18–34 year olds heaviest users of messaging: Analysys Mason

An Analysys Mason report says 18–34 year olds are the heaviest users of messaging with more than 40 percent consuming IP-based messaging but only 20 percent of those aged 65 and over do so.

SMS usage persists among 91 percent of 18–34 year olds but only 67 percent of those aged 65 and over use the service.

In the UK alone, 53 percent of 18–24 year olds consume IP-based messaging services, ranking it third behind Germany and Spain respectively in terms of messaging penetration by age and country.

VoIP usage remains relatively limited and its even distribution across countries suggests that the conditions for mass-market adoption on smartphones do not currently exist.

However, broken down by age, VoIP services are most popular with the youngest age group – more than one in ten of those under the age of 35 use a VoIP service.

Operators will note that despite the penetration of IP-based alternatives, full messaging service substitution has not yet occurred. Operators should continue to embed the use of SMS in customers’ behavior, particularly with younger users, by offering unlimited messaging plans.

Stephen Sale, principal analyst for the Voice and Messaging research program, said: “However, such initiatives should be undertaken alongside a review of the messaging feature set and any related initiatives such as RCS or telco OTT services.”

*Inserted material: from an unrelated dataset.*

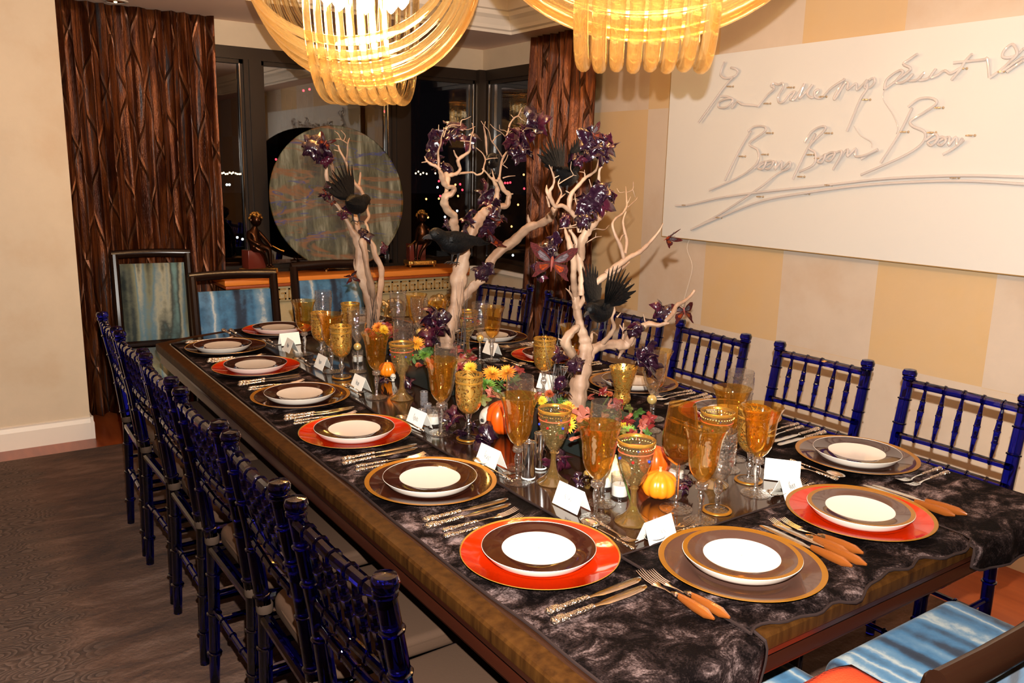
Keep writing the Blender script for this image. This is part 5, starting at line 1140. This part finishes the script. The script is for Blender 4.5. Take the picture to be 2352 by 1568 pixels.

The report says smartphone owners under the age of 35 have vastly different usage patterns and attitudes towards mobile voice and messaging services in comparison with the rest of the population.

The 18–24 and 25–34 year old age groups have contrasting approaches compared with older smartphone users, particularly in relation to VoIP, IP messaging and social media services such as Skype, WhatsApp Messenger and Facebook, as well as the criteria for choosing their next mobile service.

The high penetration of data services within the 18–34 age range represents a step change in the values of the younger generation, which has serious implications for how mobile operators price, segment and market their services.

The report covered 6,610 consumers aged 18+ in France, Germany, Poland, Spain, the U.K. and U.S.

The report says the low penetration rates of VoIP services favor operators, but they cannot afford to be complacent.

The market research agency says that following on from Skype, Facebook and Google are making advances in this area, and Microsoft is also expected to make aggressive moves in this area later this year. Operators must ensure they are proactive with changes to pricing structures and the core feature set.